Description of the task => Return the whole listing, keeping every character the same.

Stored data =>
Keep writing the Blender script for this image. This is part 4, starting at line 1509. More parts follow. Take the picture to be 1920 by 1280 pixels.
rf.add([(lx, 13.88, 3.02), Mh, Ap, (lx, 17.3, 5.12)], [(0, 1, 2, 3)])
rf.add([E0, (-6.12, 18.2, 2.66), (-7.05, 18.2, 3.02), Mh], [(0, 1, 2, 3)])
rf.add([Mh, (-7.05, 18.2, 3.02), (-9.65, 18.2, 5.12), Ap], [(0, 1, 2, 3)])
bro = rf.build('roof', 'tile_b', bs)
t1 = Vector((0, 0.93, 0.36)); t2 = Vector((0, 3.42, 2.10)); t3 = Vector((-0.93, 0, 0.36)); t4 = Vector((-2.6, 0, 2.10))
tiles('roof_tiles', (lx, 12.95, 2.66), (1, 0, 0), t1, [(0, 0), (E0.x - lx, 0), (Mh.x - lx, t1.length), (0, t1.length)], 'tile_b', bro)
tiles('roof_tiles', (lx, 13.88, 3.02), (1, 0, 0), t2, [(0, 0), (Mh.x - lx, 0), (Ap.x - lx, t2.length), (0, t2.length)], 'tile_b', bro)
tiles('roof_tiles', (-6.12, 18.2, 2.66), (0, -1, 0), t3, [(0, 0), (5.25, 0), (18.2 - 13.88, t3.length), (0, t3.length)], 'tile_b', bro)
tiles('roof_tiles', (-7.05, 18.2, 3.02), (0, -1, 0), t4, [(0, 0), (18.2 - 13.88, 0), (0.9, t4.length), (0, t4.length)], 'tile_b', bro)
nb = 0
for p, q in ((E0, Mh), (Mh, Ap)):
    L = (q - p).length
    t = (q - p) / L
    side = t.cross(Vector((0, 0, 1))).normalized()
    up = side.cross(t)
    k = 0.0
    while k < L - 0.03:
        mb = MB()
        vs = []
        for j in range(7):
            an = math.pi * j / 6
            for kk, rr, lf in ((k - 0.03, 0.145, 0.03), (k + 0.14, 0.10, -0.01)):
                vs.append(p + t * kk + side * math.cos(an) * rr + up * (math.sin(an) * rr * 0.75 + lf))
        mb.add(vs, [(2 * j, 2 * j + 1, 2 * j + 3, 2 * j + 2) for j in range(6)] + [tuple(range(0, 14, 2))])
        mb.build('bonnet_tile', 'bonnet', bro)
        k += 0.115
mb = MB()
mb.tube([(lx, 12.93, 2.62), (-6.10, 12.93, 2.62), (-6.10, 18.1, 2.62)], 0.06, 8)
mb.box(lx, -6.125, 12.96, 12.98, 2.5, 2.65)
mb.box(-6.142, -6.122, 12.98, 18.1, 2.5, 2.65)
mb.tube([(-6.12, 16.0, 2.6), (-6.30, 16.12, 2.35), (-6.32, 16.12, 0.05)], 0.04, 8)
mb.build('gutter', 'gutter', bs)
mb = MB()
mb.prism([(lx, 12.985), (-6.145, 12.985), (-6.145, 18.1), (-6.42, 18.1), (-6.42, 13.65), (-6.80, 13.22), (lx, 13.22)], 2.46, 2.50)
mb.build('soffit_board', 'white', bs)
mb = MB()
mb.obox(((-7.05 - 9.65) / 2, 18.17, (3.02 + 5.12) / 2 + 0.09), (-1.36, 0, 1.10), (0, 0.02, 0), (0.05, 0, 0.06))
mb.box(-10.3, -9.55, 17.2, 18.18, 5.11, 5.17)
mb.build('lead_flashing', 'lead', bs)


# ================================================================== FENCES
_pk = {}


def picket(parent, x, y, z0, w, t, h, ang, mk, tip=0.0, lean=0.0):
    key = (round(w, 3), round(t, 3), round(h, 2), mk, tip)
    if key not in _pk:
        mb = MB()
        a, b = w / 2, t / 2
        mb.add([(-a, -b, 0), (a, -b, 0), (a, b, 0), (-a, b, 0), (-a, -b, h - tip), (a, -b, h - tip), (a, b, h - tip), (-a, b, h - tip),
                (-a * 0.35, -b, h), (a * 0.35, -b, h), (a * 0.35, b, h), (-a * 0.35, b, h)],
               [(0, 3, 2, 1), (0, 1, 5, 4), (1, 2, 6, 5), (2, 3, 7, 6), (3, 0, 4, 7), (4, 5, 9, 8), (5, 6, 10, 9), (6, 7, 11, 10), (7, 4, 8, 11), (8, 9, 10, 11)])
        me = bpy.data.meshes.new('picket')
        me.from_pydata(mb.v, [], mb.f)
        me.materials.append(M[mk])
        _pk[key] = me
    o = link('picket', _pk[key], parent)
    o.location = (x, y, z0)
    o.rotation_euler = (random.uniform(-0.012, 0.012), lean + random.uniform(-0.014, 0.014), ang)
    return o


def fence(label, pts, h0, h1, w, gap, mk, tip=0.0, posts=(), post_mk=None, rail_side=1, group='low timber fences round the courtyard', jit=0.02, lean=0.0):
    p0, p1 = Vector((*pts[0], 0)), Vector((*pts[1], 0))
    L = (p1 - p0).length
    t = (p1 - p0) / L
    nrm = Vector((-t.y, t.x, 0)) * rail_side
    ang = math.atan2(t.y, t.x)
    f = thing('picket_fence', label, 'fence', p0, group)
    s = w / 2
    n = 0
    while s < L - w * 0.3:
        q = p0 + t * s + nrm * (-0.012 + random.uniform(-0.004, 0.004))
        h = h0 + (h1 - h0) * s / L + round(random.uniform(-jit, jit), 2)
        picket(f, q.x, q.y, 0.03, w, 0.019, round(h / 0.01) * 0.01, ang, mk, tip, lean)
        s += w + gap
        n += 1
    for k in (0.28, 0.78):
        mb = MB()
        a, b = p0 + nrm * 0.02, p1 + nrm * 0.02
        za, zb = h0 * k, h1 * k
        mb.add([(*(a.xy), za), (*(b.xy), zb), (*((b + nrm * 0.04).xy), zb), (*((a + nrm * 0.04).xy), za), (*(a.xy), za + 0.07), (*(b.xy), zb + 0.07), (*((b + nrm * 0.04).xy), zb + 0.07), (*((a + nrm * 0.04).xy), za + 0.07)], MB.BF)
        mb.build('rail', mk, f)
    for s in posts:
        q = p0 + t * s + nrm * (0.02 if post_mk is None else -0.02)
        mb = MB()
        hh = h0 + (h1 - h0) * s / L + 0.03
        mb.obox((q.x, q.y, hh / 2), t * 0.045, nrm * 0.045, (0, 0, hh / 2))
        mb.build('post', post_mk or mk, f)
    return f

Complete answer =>
Keep writing the Blender script for this image. This is part 4, starting at line 1509. More parts follow. Take the picture to be 1920 by 1280 pixels.
rf.add([(lx, 13.88, 3.02), Mh, Ap, (lx, 17.3, 5.12)], [(0, 1, 2, 3)])
rf.add([E0, (-6.12, 18.2, 2.66), (-7.05, 18.2, 3.02), Mh], [(0, 1, 2, 3)])
rf.add([Mh, (-7.05, 18.2, 3.02), (-9.65, 18.2, 5.12), Ap], [(0, 1, 2, 3)])
bro = rf.build('roof', 'tile_b', bs)
t1 = Vector((0, 0.93, 0.36)); t2 = Vector((0, 3.42, 2.10)); t3 = Vector((-0.93, 0, 0.36)); t4 = Vector((-2.6, 0, 2.10))
tiles('roof_tiles', (lx, 12.95, 2.66), (1, 0, 0), t1, [(0, 0), (E0.x - lx, 0), (Mh.x - lx, t1.length), (0, t1.length)], 'tile_b', bro)
tiles('roof_tiles', (lx, 13.88, 3.02), (1, 0, 0), t2, [(0, 0), (Mh.x - lx, 0), (Ap.x - lx, t2.length), (0, t2.length)], 'tile_b', bro)
tiles('roof_tiles', (-6.12, 18.2, 2.66), (0, -1, 0), t3, [(0, 0), (5.25, 0), (18.2 - 13.88, t3.length), (0, t3.length)], 'tile_b', bro)
tiles('roof_tiles', (-7.05, 18.2, 3.02), (0, -1, 0), t4, [(0, 0), (18.2 - 13.88, 0), (0.9, t4.length), (0, t4.length)], 'tile_b', bro)
nb = 0
for p, q in ((E0, Mh), (Mh, Ap)):
    L = (q - p).length
    t = (q - p) / L
    side = t.cross(Vector((0, 0, 1))).normalized()
    up = side.cross(t)
    k = 0.0
    while k < L - 0.03:
        mb = MB()
        vs = []
        for j in range(7):
            an = math.pi * j / 6
            for kk, rr, lf in ((k - 0.03, 0.145, 0.03), (k + 0.14, 0.10, -0.01)):
                vs.append(p + t * kk + side * math.cos(an) * rr + up * (math.sin(an) * rr * 0.75 + lf))
        mb.add(vs, [(2 * j, 2 * j + 1, 2 * j + 3, 2 * j + 2) for j in range(6)] + [tuple(range(0, 14, 2))])
        mb.build('bonnet_tile', 'bonnet', bro)
        k += 0.115
mb = MB()
mb.tube([(lx, 12.93, 2.62), (-6.10, 12.93, 2.62), (-6.10, 18.1, 2.62)], 0.06, 8)
mb.box(lx, -6.125, 12.96, 12.98, 2.5, 2.65)
mb.box(-6.142, -6.122, 12.98, 18.1, 2.5, 2.65)
mb.tube([(-6.12, 16.0, 2.6), (-6.30, 16.12, 2.35), (-6.32, 16.12, 0.05)], 0.04, 8)
mb.build('gutter', 'gutter', bs)
mb = MB()
mb.prism([(lx, 12.985), (-6.145, 12.985), (-6.145, 18.1), (-6.42, 18.1), (-6.42, 13.65), (-6.80, 13.22), (lx, 13.22)], 2.46, 2.50)
mb.build('soffit_board', 'white', bs)
mb = MB()
mb.obox(((-7.05 - 9.65) / 2, 18.17, (3.02 + 5.12) / 2 + 0.09), (-1.36, 0, 1.10), (0, 0.02, 0), (0.05, 0, 0.06))
mb.box(-10.3, -9.55, 17.2, 18.18, 5.11, 5.17)
mb.build('lead_flashing', 'lead', bs)


# ================================================================== FENCES
_pk = {}


def picket(parent, x, y, z0, w, t, h, ang, mk, tip=0.0, lean=0.0):
    key = (round(w, 3), round(t, 3), round(h, 2), mk, tip)
    if key not in _pk:
        mb = MB()
        a, b = w / 2, t / 2
        mb.add([(-a, -b, 0), (a, -b, 0), (a, b, 0), (-a, b, 0), (-a, -b, h - tip), (a, -b, h - tip), (a, b, h - tip), (-a, b, h - tip),
                (-a * 0.35, -b, h), (a * 0.35, -b, h), (a * 0.35, b, h), (-a * 0.35, b, h)],
               [(0, 3, 2, 1), (0, 1, 5, 4), (1, 2, 6, 5), (2, 3, 7, 6), (3, 0, 4, 7), (4, 5, 9, 8), (5, 6, 10, 9), (6, 7, 11, 10), (7, 4, 8, 11), (8, 9, 10, 11)])
        me = bpy.data.meshes.new('picket')
        me.from_pydata(mb.v, [], mb.f)
        me.materials.append(M[mk])
        _pk[key] = me
    o = link('picket', _pk[key], parent)
    o.location = (x, y, z0)
    o.rotation_euler = (random.uniform(-0.012, 0.012), lean + random.uniform(-0.014, 0.014), ang)
    return o


def fence(label, pts, h0, h1, w, gap, mk, tip=0.0, posts=(), post_mk=None, rail_side=1, group='low timber fences round the courtyard', jit=0.02, lean=0.0):
    p0, p1 = Vector((*pts[0], 0)), Vector((*pts[1], 0))
    L = (p1 - p0).length
    t = (p1 - p0) / L
    nrm = Vector((-t.y, t.x, 0)) * rail_side
    ang = math.atan2(t.y, t.x)
    f = thing('picket_fence', label, 'fence', p0, group)
    s = w / 2
    n = 0
    while s < L - w * 0.3:
        q = p0 + t * s + nrm * (-0.012 + random.uniform(-0.004, 0.004))
        h = h0 + (h1 - h0) * s / L + round(random.uniform(-jit, jit), 2)
        picket(f, q.x, q.y, 0.03, w, 0.019, round(h / 0.01) * 0.01, ang, mk, tip, lean)
        s += w + gap
        n += 1
    for k in (0.28, 0.78):
        mb = MB()
        a, b = p0 + nrm * 0.02, p1 + nrm * 0.02
        za, zb = h0 * k, h1 * k
        mb.add([(*(a.xy), za), (*(b.xy), zb), (*((b + nrm * 0.04).xy), zb), (*((a + nrm * 0.04).xy), za), (*(a.xy), za + 0.07), (*(b.xy), zb + 0.07), (*((b + nrm * 0.04).xy), zb + 0.07), (*((a + nrm * 0.04).xy), za + 0.07)], MB.BF)
        mb.build('rail', mk, f)
    for s in posts:
        q = p0 + t * s + nrm * (0.02 if post_mk is None else -0.02)
        mb = MB()
        hh = h0 + (h1 - h0) * s / L + 0.03
        mb.obox((q.x, q.y, hh / 2), t * 0.045, nrm * 0.045, (0, 0, hh / 2))
        mb.build('post', post_mk or mk, f)
    return f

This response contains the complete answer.